Historically, investors have wanted management teams to pay dividends because they don’t trust management to spend the free cash flow from the business wisely. The business may be not need capital reinvestment, like Coca-Cola, or it may be a business in secular decline where the best thing to do is harvest the cash rather than reinvest. Shareholders of these businesses probably want managements to pay dividends to make sure they don’t destroy value.

Since the main reason to own Berkshire is to get access to Buffett’s capital allocation skills, if an investor wants Berkshire to pay dividends, then they should sell the stock instead because they obviously don’t believe in Buffett’s ability to create value by allocating capital.

There is a scenario where it makes sense for an investor to want Berkshire to pay a dividend. Maybe an investor thinks Buffett destroys value but think Berkshire is so undervalued that they can make a return by owning the stock and getting him to change his dividend policy. I don’t think Berkshire is anywhere close to a valuation level where this would make sense. At $91,500 per share, Berkshire trades at 1.4x tangible book. It would have to trade below tangible book value for this strategy to make sense.
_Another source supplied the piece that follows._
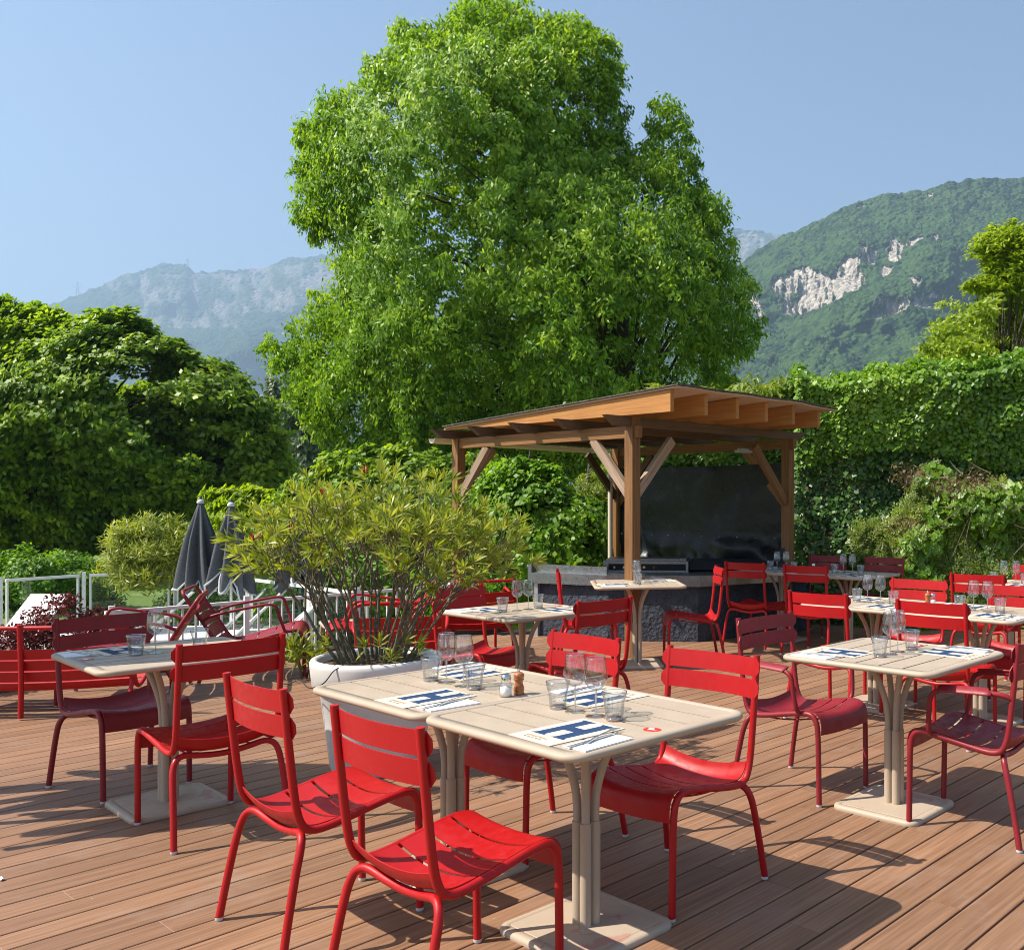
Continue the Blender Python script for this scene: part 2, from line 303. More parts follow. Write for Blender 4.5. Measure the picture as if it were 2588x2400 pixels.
def build_deck():
    V = []; UV = []; RN = []; JV = []; pitch = .1428; gap = .0085; c0 = -8.93
    for i in range(105):
        ca = c0+i*pitch+gap/2; cb = ca+pitch-gap; cm = (ca+cb)/2
        if cm > 5.5: break
        yb = 10.62 if cm > -8.95 and cm < -7.15 else 11.45
        t0 = max((.35+.6358*cm)/.7719, -6+.0*cm); t1 = (yb+.6358*cm)/.7719
        t = t0-random.random()*3.0
        while t < t1:
            te = t+random.choice([2.4, 3.0, 3.6, 4.0]); a = max(t, t0); b = min(te, t1)
            if b > a+.02:
                e = .0012 if te < t1 else 0
                n_ = max(1, int((b-a)/1.5)); r = random.random(); off = random.random()*90
                q = [(ca, a+e), (cb, a+e), (cb, b-e), (ca, b-e)]
                V.append((q, r, off))
                if te < t1 and random.random() < .9: JV.append([(ca, b-e), (cb, b-e), (cb, b+.0042), (ca, b+.0042)])
            t = te
    me = bpy.data.meshes.new('terrace_deck'); vs = []; fs = []; uv = []; rn = []; mi = []
    P = lambda c, t, z: (c*DN[0]+t*DD[0], c*DN[1]+t*DD[1], z)
    for q, r, off in V:
        o = len(vs); ch = .0022; (ca, a), (cb, _), (_, b), _ = q
        for (c, t, z) in ((ca, a, -.024), (ca, a, -ch), (ca+ch, a, 0), (cb-ch, a, 0), (cb, a, -ch), (cb, a, -.024)): vs.append(P(c, t, z))
        for (c, t, z) in ((ca, b, -.024), (ca, b, -ch), (ca+ch, b, 0), (cb-ch, b, 0), (cb, b, -ch), (cb, b, -.024)): vs.append(P(c, t, z))
        for k in range(5):
            fs.append((o+k, o+k+1, o+7+k, o+6+k)); rn.append(r); mi.append(0)
            cc = [ca-.02, ca, ca+ch, cb-ch, cb, cb+.02]
            uv += [a+off, cc[k]+off, a+off, cc[k+1]+off, b+off, cc[k+1]+off, b+off, cc[k]+off]
        for k in (0, 6):
            fs.append(tuple(o+k+j for j in range(6))); rn.append(r); mi.append(0); uv += [0, 0]*6
    for q in JV:
        o = len(vs)
        for c, t in q: vs.append(P(c, t, -.0012))
        fs.append((o, o+1, o+2, o+3)); rn.append(.5); mi.append(1); uv += [0, 0]*4
    me.from_pydata(vs, [], fs); u = me.uv_layers.new(name='UVMap'); u.data.foreach_set('uv', uv)
    q = me.attributes.new('rnd', 'FLOAT', 'FACE'); q.data.foreach_set('value', rn); me.materials.append(M_deck); me.materials.append(M_joint)
    me.polygons.foreach_set('material_index', mi); me.update()
    tag(link(bpy.data.objects.new('terrace_deck', me)), kind='structure')
    L = [P(-8.95, .9, 0), P(-8.95, 7.3, 0), P(-7.1, 7.7, 0), P(-7.0, 8.9, 0), P(5.6, 19.5, 0), P(5.6, 4.8, 0)]
    lo = MB().poly([(p[0], p[1]) for p in L[:]], -.115, -.03); tag(lo.build('deck_substructure', M_dark), kind='structure')
    fa = MB().bar(P(-8.965, .6, -.06), P(-8.965, 7.1, -.06), .028, .15); fa.bar(P(-8.985, 5.8, .045), P(-8.985, 7.1, .045), .03, .09)
    f = fa.build('deck_edge_board', M_woodD); set_uv_box(f, (DD[0], DD[1], 0)); tag(f, kind='structure')
build_deck()

def mountain(name, ridge, Dr, Db, pybase, nx, ny, mat_, rock=None, amp=14, seed=3, extra=None):
    xs = np.array([p[0] for p in ridge], float); ys = np.array([p[1] for p in ridge], float)
    px = np.linspace(xs[0], xs[-1], nx); ry = np.interp(px, xs, ys)
    ry = ry+(fbm(np.stack([px/22, px*0, px*0], -1), 4, seed)-.5)*9
    t = np.linspace(0, 1, ny)[None, :]; PX = np.repeat(px[:, None], ny, 1); PY = pybase+(ry[:, None]-pybase)*t
    D = Db+(Dr-Db)*t**1.15
    big = fbm(np.stack([PX/260+PY/340, PY/170-PX/520, 0*PX], -1), 4, seed+5)-.5
    D = D*(1+.30*big*np.sin(np.pi*t*.97))
    rk = np.zeros_like(PX)
    if rock is not None:
        rk = rock(PX, PY); D = D+rk*fbm(np.stack([PX/9, PY/60, 0*PX], -1), 3, seed+9)*32*Dr/2000
    X = (PX-CX)*D/FPX; Z = H0-(PY-CY)*D/FPX
    fr = (fbm(np.stack([X/(amp*1.6), D/(amp*1.6), Z/(amp*1.6)], -1), 4, seed+2)-.45)*amp*(1-rk)*np.minimum(1, t*8)
    f2 = (vnoise(np.stack([X/(amp*.55), D/(amp*.55), Z/(amp*.55)], -1), seed+8)-.5)*amp*.55*(1-rk)
    D = D-fr*.6-f2; Z = Z+fr*.7+f2*.6
    G = np.stack([X, D, Z], -1)
    back = []
    for k, (dz, dy) in enumerate(((-.06, 1.04), (-.35, 1.15), (-1.0, 1.3))):
        b = G[:, -1].copy(); h = b[:, 2].copy(); b[:, 1] *= dy; b[:, 0] *= dy; b[:, 2] = h*(1+dz); back.append(b)
    G = np.concatenate([G]+[b[:, None] for b in back], 1); rk = np.concatenate([rk]+[np.zeros((nx, 1))]*3, 1)
    tone = fbm(np.stack([G[..., 0]/(amp*3), G[..., 1]/(amp*3), G[..., 2]/(amp*3)], -1), 3, seed+4)
    o = grid_np(name, G, mat_, attrs={'rock': rk, 'tone': tone}, smooth=True); return tag(o, kind='structure')
def mtnmat(name, g0, g1, r0, r1, scale):
    m = bpy.data.materials.new(name); m.use_nodes = True; n = m.node_tree.nodes; l = m.node_tree.links; b = n['Principled BSDF']
    b.inputs['Roughness'].default_value = .95; b.inputs['Specular IOR Level'].default_value = .05
    tc = n.new('ShaderNodeTexCoord'); a = n.new('ShaderNodeAttribute'); a.attribute_name = 'rock'; t2 = n.new('ShaderNodeAttribute'); t2.attribute_name = 'tone'
    v = n.new('ShaderNodeTexVoronoi'); v.inputs['Scale'].default_value = 1/scale; l.new(tc.outputs['Object'], v.inputs[0])
    sep = n.new('ShaderNodeSeparateColor'); l.new(v.outputs['Color'], sep.inputs[0])
    ad = n.new('ShaderNodeMath'); ad.operation = 'MULTIPLY_ADD'; ad.inputs[1].default_value = .55; l.new(sep.outputs[0], ad.inputs[0]); l.new(t2.outputs['Fac'], ad.inputs[2])
    r = n.new('ShaderNodeValToRGB'); r.color_ramp.elements[0].color = (*g0, 1); r.color_ramp.elements[1].color = (*g1, 1); r.color_ramp.elements[0].position = .35; r.color_ramp.elements[1].position = 1
    l.new(ad.outputs[0], r.inputs[0])
    mp = n.new('ShaderNodeMapping'); mp.inputs['Scale'].default_value = (1, 1, .22); l.new(tc.outputs['Object'], mp.inputs[0])
    s = n.new('ShaderNodeTexNoise'); s.inputs['Scale'].default_value = .07*12/scale; s.inputs['Detail'].default_value = 8; s.inputs['Roughness'].default_value = .7; l.new(mp.outputs[0], s.inputs[0])
    r2 = n.new('ShaderNodeValToRGB'); r2.color_ramp.elements[0].color = (*r0, 1); r2.color_ramp.elements[1].color = (*r1, 1); r2.color_ramp.elements[0].position = .4; r2.color_ramp.elements[1].position = .6
    l.new(s.outputs[0], r2.inputs[0]); mx = n.new('ShaderNodeMixRGB'); l.new(a.outputs['Fac'], mx.inputs[0]); l.new(r.outputs[0], mx.inputs[1]); l.new(r2.outputs[0], mx.inputs[2])
    l.new(mx.outputs[0], b.inputs['Base Color']); bp = n.new('ShaderNodeBump'); bp.inputs['Strength'].default_value = 1; bp.inputs['Distance'].default_value = scale*.8
    l.new(v.outputs['Distance'], bp.inputs['Height']); bp.invert = True; l.new(bp.outputs[0], b.inputs['Normal']); return m
def inpoly(px, py, P):
    r = np.zeros(px.shape, bool); n = len(P)
    for i in range(n):
        (x1, y1), (x2, y2) = P[i], P[(i+1) % n]
        c = ((y1 > py) != (y2 > py)) & (px < (x2-x1)*(py-y1)/(y2-y1+1e-9)+x1); r ^= c
    return r
def polydist(px, py, P):
    d = np.full(px.shape, 1e9); n = len(P)
    for i in range(n):
        a = np.array(P[i], float); b = np.array(P[(i+1) % n], float); ab = b-a
        t = np.clip(((px-a[0])*ab[0]+(py-a[1])*ab[1])/(ab@ab+1e-9), 0, 1); d = np.minimum(d, np.hypot(px-a[0]-t*ab[0], py-a[1]-t*ab[1]))
    return d
CL = [[(1952, 712), (2040, 665), (2095, 700), (2130, 655), (2175, 640), (2180, 722), (2080, 778), (1990, 800), (1962, 770)],
      [(2170, 622), (2188, 618), (2200, 668), (2186, 668)], [(2200, 622), (2214, 640), (2216, 668), (2204, 664)],
      [(1888, 748), (1906, 742), (1936, 812), (1918, 816)], [(2238, 610), (2270, 602), (2285, 616), (2292, 600), (2332, 592), (2318, 620), (2282, 622), (2272, 658), (2240, 655)],
      [(2196, 788), (2222, 752), (2262, 746), (2300, 752), (2330, 742), (2368, 738), (2388, 748), (2366, 774), (2300, 778), (2232, 800), (2200, 806)],
      [(2226, 678), (2258, 672), (2256, 690), (2226, 702)], [(2172, 512), (2186, 508), (2184, 522), (2172, 522)], [(2340, 486), (2362, 480), (2360, 492), (2340, 496)],
      [(2340, 594), (2372, 594), (2372, 604), (2342, 602)], [(2302, 702), (2324, 704), (2322, 714), (2304, 714)]]
def rockR(px, py):
    jx = (fbm(np.stack([px/11, py/30, 0*px], -1), 3, 21)-.5)*34; jy = (fbm(np.stack([px/16, py/16, 0*px+3], -1), 4, 31)-.5)*30
    r = np.zeros(px.shape, bool)
    for P in CL: r |= inpoly(px+jx*.6, py+jy, P)
    r &= fbm(np.stack([px/9, py/34, 0*px], -1), 3, 44) > .30
    return r.astype(float)
def rockL(px, py):
    t = fbm(np.stack([px/26, py/34, 0*px], -1), 5, 61)
    b = ((px > 620) & (px < 1000) & (py > 660) & (py < 790)) | ((px > 250) & (px < 620) & (py > 690) & (py < 830)) | ((px > 1840) & (py > 575) & (py < 680))
    return np.where(b, np.clip((t-.45)*4, 0, .8), 0)
M_mr = mtnmat('mountain_forest_near', (.012, .030, .014), (.055, .098, .028), (.20, .18, .155), (.50, .45, .38), 8)
M_ml = mtnmat('mountain_forest_far', (.018, .040, .022), (.045, .075, .03), (.13, .13, .12), (.26, .24, .22), 26)
mountain('mountain', [(1500, 1000), (1700, 830), (1790, 740), (1868, 668), (1924, 627), (1979, 596), (2088, 548), (2157, 513), (2240, 489), (2336, 479), (2391, 462), (2487, 451), (2588, 447), (2900, 440), (3300, 430)],
         1900, 900, 1250, 620, 330, M_mr, rockR, 11, 3)
mountain('far_mountain', [(-900, 960), (-300, 900), (0, 832), (133, 768), (204, 747), (259, 720), (314, 696), (369, 680), (416, 664), (471, 671), (494, 690), (510, 690), (581, 683), (667, 676), (730, 651), (785, 648), (832, 644), (879, 648), (1000, 690), (1300, 640), (1500, 600), (1700, 610), (1858, 578), (1903, 582), (1972, 594), (2300, 640)],
         5200, 2600, 1250, 620, 200, M_ml, rockL, 34, 13)
for i, (px, py, s) in enumerate(((196, 745, 34), (474, 672, 20))):
    D = 5150; c = pt(px, py, D); k = D/FPX; b = MB(); hh = s*k
    for sx in (-1, 1):
        b.bar((c[0]+sx*hh*.14, D, c[2]-8), (c[0]+sx*hh*.04, D, c[2]+hh*.6), 2.6, 2.6); b.bar((c[0]+sx*hh*.04, D, c[2]+hh*.6), (c[0], D, c[2]+hh), 2.4, 2.4)
    for z_, w_ in ((.62, .42), (.8, .3)): b.bar((c[0]-hh*w_, D, c[2]+hh*z_), (c[0]+hh*w_, D, c[2]+hh*z_), 2.4, 2.4)
    for z_ in (.15, .35): b.bar((c[0]-hh*.1, D, c[2]+hh*z_), (c[0]+hh*.1, D, c[2]+hh*(z_+.12)), 2, 2)
    tag(b.build('power_pylon', M_alu), ['tall lattice power pylon on the far mountain slope at left', 'tiny lattice mast on the rounded far summit'][i], 'pylon')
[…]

The reason to invest in Berkshire is get access to Buffett’s skills as a capital allocator. If you want him to pay a dividend, you shouldn’t own the stock. You should ignore the 5-year rolling test about whether he adds more $1 of value for each $1 of retained earnings. He is never going to pay a dividend because he’ll never admit that he can’t add value. If he ever does decide to pay a dividend, you won’t want to own Berkshire.